Right from the first, these were our appointed battle lines. On the left part was that wise man, Bohemond, Robert of Normandy and the skillful Tancred, Robert de Ansa, Richard of the Principality. The Bishop of Le Puy came across the other mountain and encircled the amazed Turks on all sides. On the left, also rode the bravest of soldiers Raymond, the Count of St. Giles. On the right part was Duke Godfrey, sternest soldier in Flanders the Count, Hugo the Great and many other whose names I do not know.

However, immediately upon the arrival of our soldiers, the Turks, Arabs, Saracens and Agulani, all barbarian nations, gave flight swiftly through shortcuts on the mountains and across the flat plains. There were however numbers of Turks, Persians, Publicans, Saracens, Agulani, and other pagans 360,000 over and above the Arabs, whose number is known to no one except God alone. They fled much too quickly to their own tents, and there it was not permitted them to remain for a little while. For a second time, they took flight, and we had followed them killing them all in one day. And we received the many spoils, gold, silver, horses and asses, camels, sheep, and oxen and so much else that I cannot know. And unless the Lord was been with us in war and had quickly set up another battle line for us we would not have escaped, this battle lasted from the third hour to the ninth. But the all-powerful God, devout and compassionate, who would not permit his own soldiers to perish, nor to fall into the hands of his enemies, sent aide quickly to us. There were among the dead, two of our noble soliders, that is Godfrey of Mount Scabioso, William, son of the Marquis and the brother of Tancred, and other knights and foot soldiers whose names I do not know.

Was there ever anyone so wise and learned that he would dare to describe the military skill and might of the Turks, who was reckoning to frighten the people of the Franks with their arrows just as they terrified the Arabs, Saracens, Armenians, Syrians and Greeks?
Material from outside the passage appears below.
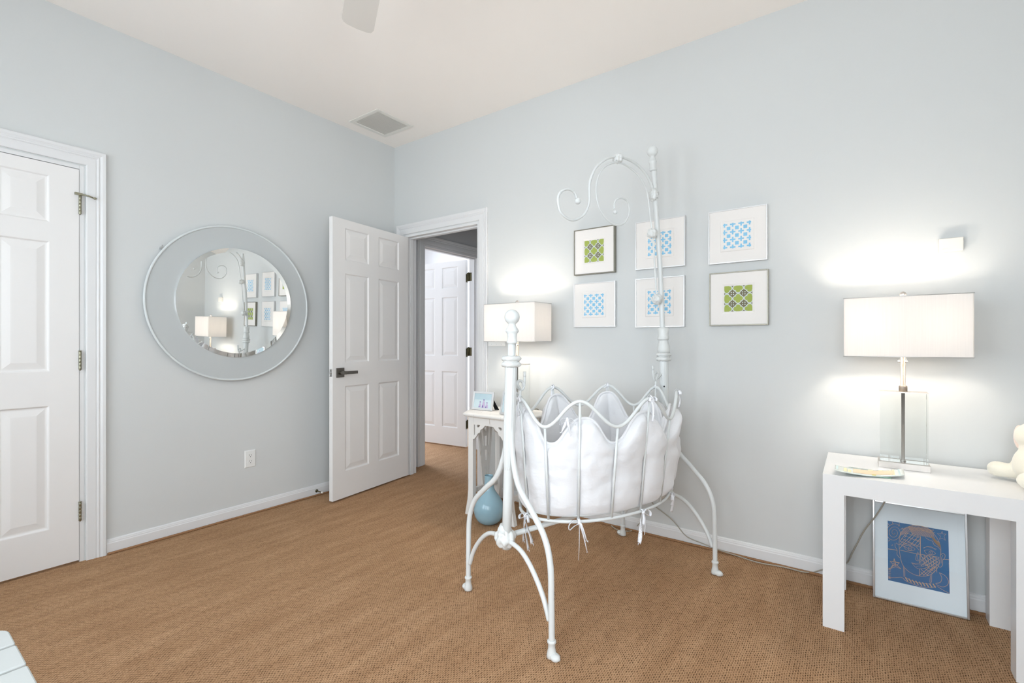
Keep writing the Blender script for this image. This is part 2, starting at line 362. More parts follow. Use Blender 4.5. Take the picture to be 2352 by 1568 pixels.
# closet behind door 1
struct(MB().box((-0.7, D1a-0.1, 0), (-0.68, D1b+0.1, RZ)).build('wall_closet', M['hallwall'], origin=(0, 0, 0)))

def frame_fn(axis, at, sgn):
    """local (along, z, out) -> world; out grows into the room"""
    if axis == 'x': return lambda a, z, d: Vector((at+sgn*d, a, z))
    return lambda a, z, d: Vector((a, at+sgn*d, z))
def sweep_profile(mb, path, prof, fn, mi=0):
    """path: list of (a, z, da, dz) where (da,dz) is the mitred outward direction; prof: (u, v) u outward, v proud"""
    n = len(prof); vs = []
    for a, z, da, dz in path:
        for u, v in prof: vs.append(fn(a+da*u, z+dz*u, v))
    fs = [(i*n+k, i*n+(k+1) % n, (i+1)*n+(k+1) % n, (i+1)*n+k) for i in range(len(path)-1) for k in range(n)]
    fs += [tuple(range(n))[::-1], tuple((len(path)-1)*n+k for k in range(n))]
    mb.add(vs, fs, mi)
CASE = [(0, 0), (0, 0.010), (0.004, 0.012), (0.038, 0.013), (0.042, 0.011), (0.046, 0.015), (0.052, 0.016), (0.055, 0.013), (0.058, 0.014), (0.066, 0.019), (0.078, 0.020), (0.082, 0.017), (0.082, 0)]
def casing(name, fn, a, b, ztop, r=0.006):
    mb = MB(); a -= -r; b -= r; zt = ztop-r
    a2, b2 = a-2*r+0.0, b+2*r
    path = [(a2, 0, -1, 0), (a2, ztop+r, -1, 1), (b2, ztop+r, 1, 1), (b2, 0, 1, 0)]
    sweep_profile(mb, path, CASE, fn); return struct(mb.build(name, M['trim'], origin=(0, 0, 0)))
def jamb(name, axis, at, th, a, b, zt, stop):
    """lining of an opening, with door stop; at = room face, th signed"""
    mb = MB(); t = 0.019
    def bx(a0, a1, z0, z1, d0, d1):
        if axis == 'x': mb.box((at+d0, a0, z0), (at+d1, a1, z1))
        else: mb.box((a0, at+d0, z0), (a1, at+d1, z1))
    e = 0.001 if th > 0 else -0.001
    bx(a, a+t, 0, zt, -e, th+e); bx(b-t, b, 0, zt, -e, th+e); bx(a+t, b-t, zt-t, zt, -e, th+e)
    s0, s1 = stop
    bx(a+t, a+t+0.011, 0, zt-t, s0, s1); bx(b-t-0.011, b-t, 0, zt-t, s0, s1); bx(a+t+0.011, b-t-0.011, zt-t-0.011, zt-t, s0, s1)
    return struct(mb.build(name, M['trim'], origin=(0, 0, 0), bevel=0.0015))
casing('trim_1', frame_fn('x', 0, 1), D1a, D1b, DH); jamb('trim_2', 'x', 0, -TH, D1a, D1b, DH, (-0.040, -0.075))
casing('trim_3', frame_fn('y', 0, -1), D2a, D2b, DH); jamb('trim_4', 'y', 0, TH, D2a, D2b, DH, (0.040, 0.075))
casing('trim_5', frame_fn('x', 0, 1), D3a, D3b, DH); jamb('trim_6', 'x', 0, -TH, D3a, D3b, DH, (-0.035, -0.07))
casing('trim_7', frame_fn('y', TH, 1), D2a, D2b, DH)
BASE = [(0, 0), (0, 0.0135), (0.056, 0.0135), (0.060, 0.011), (0.066, 0.0105), (0.069, 0.0085), (0.074, 0.0075), (0.078, 0.004), (0.079, 0)]
def base(name, fn, a, b):
    mb = MB(); n = len(BASE); vs = [fn(a, z, d) for z, d in BASE]+[fn(b, z, d) for z, d in BASE]
    fs = [(k, (k+1) % n, n+(k+1) % n, n+k) for k in range(n)]+[tuple(range(n)), tuple(range(n, 2*n))[::-1]]
    mb.add(vs, fs); return struct(mb.build(name, M['trim'], origin=(0, 0, 0)))
CO = 0.088
base('baseboard_left', frame_fn('x', 0, 1), D1b+CO, -0.0135); base('baseboard_left_rear', frame_fn('x', 0, 1), RY, D1a-CO)
base('baseboard_right', frame_fn('y', 0, -1), D2b+CO, RX)
base('baseboard_back', frame_fn('y', RY, 1), 0, RX); base('baseboard_far', frame_fn('x', RX, -1), RY, 0)
base('baseboard_hall', frame_fn('y', 1.35, -1), 0, 3.0)
base('baseboard_bedroom', frame_fn('y', 3.2, -1), -3.3, -TH)
# twisted jute edging laid along the skirting
def rope(name, p0, p1):
    p0, p1 = Vector(p0), Vector(p1); n = int((p1-p0).length/0.004); pts = []
    for i in range(n+1):
        p = p0.lerp(p1, i/n); w = noise.noise(p*6)*0.0016; pts.append(p+Vector((w, w, abs(w))))
    mb = MB(); mb.tube(pts, 0.0070, n=12, prof=lambda i, a: 0.86+0.20*abs(math.cos(1.5*(a+i*0.36))))
    return struct(mb.build(name, M['rope'], origin=(0, 0, 0)))
rope('trim_8', (0.0205, D1b+CO+0.004, 0.005), (0.0205, -0.022, 0.005))
rope('trim_9', (D2b+CO+0.004, -0.0205, 0.005), (RX-0.02, -0.0205, 0.005))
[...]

But if it is pleasing to God they would never prevail as much as our people did. They say truly themselves to be of the race of the Franks and as such no man is more naturally given to be warriors than the Franks and them. I speak the truth that no one will dare to forbid. Certainly if they would always have been steadfast in Christian faith and with Christian sanctity, and they would chose to acknowledge one god in the trinity - of God and his Son born of a virgin mother, that he suffered and had been resurrected from death and to have ascended into heaven with his disciples looking on and to have sent full comfort by the Holy Ghost and, with right minds and faith, if they had believed in him, reigning in heaven and on earth then nothing would be able to destroy these Turks not power, or greater strength, or wars, or greatest of minds. And however through the grace of God, the victory was ours. This war had been fought on the first of July.


Tracy said...

if they had believed in him, reigning in heaven and on earth then nothing would be able to destroy these Turks not power, or greater strength, or wars, or greatest of minds.
But if the Turks had been Christians, they surely wouldn't have been fighting them anyway?

The Red Witch said...

Not there would not have been any need to fight them. Anonymous was commenting that they were such a formidable fighting force that, if God had been on their side for being Christian, they would have been invincible.